• _Work instructions_: Line by line, repeat the data below exactly, beginning at the first line and ending at the line with "mb = MB(); mb.box((0, 0, .0035), (.225, .19, .007));". Omit pictures.

• _Given material_:
—————
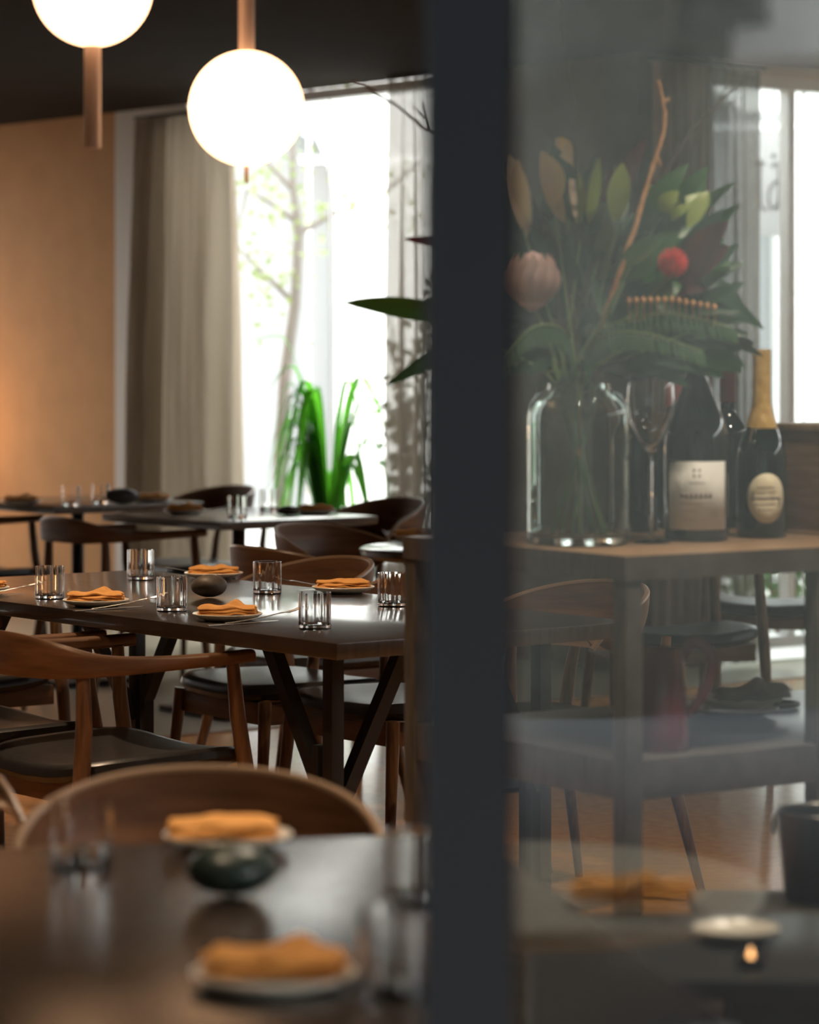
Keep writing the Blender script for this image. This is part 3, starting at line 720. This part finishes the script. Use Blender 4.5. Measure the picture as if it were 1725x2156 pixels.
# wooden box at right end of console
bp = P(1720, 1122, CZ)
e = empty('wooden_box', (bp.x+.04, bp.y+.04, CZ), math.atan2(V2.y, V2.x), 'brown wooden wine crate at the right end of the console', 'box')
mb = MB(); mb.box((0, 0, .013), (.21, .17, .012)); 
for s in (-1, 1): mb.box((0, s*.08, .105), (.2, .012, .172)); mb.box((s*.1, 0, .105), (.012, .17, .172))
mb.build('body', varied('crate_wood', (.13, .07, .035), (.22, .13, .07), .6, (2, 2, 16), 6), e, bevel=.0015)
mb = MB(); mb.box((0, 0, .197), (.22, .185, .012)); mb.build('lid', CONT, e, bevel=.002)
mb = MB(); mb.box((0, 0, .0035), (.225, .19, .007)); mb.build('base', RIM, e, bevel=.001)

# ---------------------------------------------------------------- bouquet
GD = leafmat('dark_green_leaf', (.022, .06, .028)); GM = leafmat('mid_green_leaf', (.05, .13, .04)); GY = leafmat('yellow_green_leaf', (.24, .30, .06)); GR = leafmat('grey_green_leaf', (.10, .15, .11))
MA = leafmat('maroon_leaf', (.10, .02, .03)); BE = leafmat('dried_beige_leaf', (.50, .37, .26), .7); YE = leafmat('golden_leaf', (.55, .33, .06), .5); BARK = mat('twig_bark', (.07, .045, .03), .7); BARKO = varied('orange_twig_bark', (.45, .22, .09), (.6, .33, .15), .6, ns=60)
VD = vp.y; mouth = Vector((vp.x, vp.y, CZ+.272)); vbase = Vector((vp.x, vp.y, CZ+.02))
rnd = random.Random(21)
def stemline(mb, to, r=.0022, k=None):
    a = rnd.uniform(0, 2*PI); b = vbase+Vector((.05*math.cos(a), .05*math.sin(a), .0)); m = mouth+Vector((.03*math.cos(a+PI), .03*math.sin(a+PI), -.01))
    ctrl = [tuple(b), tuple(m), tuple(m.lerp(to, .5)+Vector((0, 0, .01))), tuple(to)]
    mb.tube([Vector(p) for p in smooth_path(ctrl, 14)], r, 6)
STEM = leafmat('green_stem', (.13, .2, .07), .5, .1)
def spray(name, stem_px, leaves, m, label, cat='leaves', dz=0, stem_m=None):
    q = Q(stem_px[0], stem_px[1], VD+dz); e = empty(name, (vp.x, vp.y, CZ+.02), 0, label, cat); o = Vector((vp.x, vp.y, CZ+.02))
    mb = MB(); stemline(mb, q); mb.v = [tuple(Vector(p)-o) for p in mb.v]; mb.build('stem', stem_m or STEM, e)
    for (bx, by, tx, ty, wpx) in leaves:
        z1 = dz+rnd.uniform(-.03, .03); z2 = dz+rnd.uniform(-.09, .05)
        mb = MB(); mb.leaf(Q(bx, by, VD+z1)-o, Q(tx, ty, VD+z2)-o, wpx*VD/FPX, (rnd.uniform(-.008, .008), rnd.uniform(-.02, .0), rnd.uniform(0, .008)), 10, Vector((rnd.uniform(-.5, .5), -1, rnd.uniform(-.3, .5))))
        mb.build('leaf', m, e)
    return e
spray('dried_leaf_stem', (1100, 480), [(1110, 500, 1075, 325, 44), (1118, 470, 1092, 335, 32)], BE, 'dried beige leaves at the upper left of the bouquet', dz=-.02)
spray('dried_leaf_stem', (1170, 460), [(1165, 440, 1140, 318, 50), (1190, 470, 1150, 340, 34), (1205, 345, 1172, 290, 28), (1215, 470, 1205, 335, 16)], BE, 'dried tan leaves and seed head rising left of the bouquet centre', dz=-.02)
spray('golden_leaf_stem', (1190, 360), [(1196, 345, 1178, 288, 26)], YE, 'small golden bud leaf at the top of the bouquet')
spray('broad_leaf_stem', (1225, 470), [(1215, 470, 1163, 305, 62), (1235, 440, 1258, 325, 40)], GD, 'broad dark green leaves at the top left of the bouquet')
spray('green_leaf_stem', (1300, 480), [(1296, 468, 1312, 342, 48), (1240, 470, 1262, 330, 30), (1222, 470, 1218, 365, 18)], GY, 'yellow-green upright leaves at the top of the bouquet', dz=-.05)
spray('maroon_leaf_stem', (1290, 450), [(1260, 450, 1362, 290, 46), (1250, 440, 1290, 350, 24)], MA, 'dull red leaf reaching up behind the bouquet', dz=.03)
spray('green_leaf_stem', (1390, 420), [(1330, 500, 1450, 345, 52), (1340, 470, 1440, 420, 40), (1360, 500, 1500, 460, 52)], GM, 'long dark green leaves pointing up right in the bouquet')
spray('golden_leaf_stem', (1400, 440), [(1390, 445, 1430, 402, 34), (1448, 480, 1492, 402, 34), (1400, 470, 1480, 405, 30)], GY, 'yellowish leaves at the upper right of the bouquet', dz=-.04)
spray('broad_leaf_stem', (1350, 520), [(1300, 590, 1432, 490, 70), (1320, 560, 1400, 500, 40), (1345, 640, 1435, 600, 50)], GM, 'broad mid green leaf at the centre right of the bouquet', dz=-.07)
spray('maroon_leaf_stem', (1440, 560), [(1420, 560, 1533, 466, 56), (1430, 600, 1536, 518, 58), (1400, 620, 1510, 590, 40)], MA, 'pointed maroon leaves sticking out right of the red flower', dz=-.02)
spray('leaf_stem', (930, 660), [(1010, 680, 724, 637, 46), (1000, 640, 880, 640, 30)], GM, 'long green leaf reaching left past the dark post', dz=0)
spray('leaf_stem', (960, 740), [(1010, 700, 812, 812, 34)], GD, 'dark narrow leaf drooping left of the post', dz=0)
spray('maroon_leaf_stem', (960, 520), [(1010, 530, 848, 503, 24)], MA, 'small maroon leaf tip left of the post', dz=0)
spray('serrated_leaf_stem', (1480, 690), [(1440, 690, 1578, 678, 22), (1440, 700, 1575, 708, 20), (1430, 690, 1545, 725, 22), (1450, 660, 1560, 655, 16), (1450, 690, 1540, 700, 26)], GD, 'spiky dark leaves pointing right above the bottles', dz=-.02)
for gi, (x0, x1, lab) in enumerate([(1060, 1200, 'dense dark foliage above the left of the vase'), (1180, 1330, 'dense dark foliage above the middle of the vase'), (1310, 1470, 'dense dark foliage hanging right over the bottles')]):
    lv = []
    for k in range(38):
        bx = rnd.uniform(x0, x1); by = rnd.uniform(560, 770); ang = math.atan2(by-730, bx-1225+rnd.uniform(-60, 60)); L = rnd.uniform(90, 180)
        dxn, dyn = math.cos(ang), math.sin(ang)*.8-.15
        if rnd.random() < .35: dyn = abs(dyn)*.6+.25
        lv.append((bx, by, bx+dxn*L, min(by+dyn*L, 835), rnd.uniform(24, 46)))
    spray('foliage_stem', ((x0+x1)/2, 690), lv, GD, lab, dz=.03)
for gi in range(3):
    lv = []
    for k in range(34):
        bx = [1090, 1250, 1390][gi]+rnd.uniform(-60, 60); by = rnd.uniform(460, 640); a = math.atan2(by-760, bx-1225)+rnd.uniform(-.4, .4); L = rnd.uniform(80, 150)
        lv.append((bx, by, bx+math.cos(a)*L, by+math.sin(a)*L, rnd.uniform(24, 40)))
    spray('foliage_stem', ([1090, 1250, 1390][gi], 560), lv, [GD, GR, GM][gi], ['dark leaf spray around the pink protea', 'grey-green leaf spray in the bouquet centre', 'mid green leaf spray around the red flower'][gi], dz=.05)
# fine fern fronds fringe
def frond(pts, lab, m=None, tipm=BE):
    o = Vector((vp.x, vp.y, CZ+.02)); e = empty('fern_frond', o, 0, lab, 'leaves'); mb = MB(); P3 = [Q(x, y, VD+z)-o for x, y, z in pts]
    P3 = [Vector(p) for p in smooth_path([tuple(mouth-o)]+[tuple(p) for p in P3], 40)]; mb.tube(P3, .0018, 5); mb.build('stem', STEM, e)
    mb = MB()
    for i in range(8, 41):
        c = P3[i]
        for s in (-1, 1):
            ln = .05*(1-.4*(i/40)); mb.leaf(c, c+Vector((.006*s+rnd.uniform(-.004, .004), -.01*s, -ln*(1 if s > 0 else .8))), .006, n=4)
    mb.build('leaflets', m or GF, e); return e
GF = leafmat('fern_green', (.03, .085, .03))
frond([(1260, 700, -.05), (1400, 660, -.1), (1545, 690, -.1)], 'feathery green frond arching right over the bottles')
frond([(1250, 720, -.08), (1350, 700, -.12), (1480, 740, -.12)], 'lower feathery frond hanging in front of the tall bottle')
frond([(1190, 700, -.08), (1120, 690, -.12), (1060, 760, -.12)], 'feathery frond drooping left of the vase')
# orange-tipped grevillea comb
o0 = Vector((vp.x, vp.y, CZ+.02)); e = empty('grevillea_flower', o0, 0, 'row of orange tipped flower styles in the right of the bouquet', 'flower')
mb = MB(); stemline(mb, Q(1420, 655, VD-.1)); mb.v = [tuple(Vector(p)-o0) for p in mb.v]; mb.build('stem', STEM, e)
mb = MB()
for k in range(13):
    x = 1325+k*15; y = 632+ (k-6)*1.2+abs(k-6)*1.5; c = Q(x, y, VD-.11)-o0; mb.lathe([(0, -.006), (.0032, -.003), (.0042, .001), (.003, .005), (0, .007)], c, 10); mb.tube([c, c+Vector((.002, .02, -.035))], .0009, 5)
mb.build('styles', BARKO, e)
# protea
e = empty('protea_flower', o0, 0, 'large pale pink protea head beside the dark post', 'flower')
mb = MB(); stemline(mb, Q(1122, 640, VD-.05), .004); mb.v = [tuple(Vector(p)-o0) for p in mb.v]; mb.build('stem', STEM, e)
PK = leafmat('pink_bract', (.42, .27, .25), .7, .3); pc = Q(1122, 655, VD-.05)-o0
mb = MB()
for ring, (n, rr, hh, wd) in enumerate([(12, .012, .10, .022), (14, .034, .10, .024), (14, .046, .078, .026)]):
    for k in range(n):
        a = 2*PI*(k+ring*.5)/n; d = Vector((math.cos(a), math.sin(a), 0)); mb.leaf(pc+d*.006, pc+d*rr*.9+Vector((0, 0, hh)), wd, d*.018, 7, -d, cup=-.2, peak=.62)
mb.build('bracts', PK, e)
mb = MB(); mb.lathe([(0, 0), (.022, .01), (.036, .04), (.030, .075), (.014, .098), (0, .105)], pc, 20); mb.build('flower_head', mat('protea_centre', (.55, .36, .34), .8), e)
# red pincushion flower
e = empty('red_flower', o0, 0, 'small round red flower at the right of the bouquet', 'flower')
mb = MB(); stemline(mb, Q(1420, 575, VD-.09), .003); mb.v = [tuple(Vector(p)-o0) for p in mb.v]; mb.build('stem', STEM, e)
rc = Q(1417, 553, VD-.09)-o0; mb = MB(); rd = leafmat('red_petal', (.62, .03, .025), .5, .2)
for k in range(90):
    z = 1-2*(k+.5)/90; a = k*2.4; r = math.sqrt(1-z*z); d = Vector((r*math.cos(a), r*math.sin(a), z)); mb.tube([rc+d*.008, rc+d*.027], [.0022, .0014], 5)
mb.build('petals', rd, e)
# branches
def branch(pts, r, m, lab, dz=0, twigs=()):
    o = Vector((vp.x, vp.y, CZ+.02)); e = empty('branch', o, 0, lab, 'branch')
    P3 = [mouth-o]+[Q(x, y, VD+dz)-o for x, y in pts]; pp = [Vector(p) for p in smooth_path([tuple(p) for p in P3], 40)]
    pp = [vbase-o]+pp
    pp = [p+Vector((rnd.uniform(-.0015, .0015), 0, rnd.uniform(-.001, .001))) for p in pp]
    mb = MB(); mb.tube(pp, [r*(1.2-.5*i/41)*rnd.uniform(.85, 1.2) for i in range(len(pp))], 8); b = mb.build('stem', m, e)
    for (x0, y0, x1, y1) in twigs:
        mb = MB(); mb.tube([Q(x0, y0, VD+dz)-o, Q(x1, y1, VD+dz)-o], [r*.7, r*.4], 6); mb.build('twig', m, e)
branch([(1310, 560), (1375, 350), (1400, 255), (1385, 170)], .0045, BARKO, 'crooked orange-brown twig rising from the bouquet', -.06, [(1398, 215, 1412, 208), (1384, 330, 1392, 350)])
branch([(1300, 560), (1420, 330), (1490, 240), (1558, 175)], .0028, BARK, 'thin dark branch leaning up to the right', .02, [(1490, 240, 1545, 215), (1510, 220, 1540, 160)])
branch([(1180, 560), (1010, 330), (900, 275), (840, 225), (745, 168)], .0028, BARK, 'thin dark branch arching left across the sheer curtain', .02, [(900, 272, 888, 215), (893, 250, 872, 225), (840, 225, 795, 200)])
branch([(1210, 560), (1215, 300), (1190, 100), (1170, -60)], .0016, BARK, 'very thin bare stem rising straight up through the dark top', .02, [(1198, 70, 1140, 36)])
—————
• _Output of the exercise_:
Keep writing the Blender script for this image. This is part 3, starting at line 720. This part finishes the script. Use Blender 4.5. Measure the picture as if it were 1725x2156 pixels.
# wooden box at right end of console
bp = P(1720, 1122, CZ)
e = empty('wooden_box', (bp.x+.04, bp.y+.04, CZ), math.atan2(V2.y, V2.x), 'brown wooden wine crate at the right end of the console', 'box')
mb = MB(); mb.box((0, 0, .013), (.21, .17, .012)); 
for s in (-1, 1): mb.box((0, s*.08, .105), (.2, .012, .172)); mb.box((s*.1, 0, .105), (.012, .17, .172))
mb.build('body', varied('crate_wood', (.13, .07, .035), (.22, .13, .07), .6, (2, 2, 16), 6), e, bevel=.0015)
mb = MB(); mb.box((0, 0, .197), (.22, .185, .012)); mb.build('lid', CONT, e, bevel=.002)
mb = MB(); mb.box((0, 0, .0035), (.225, .19, .007)); mb.build('base', RIM, e, bevel=.001)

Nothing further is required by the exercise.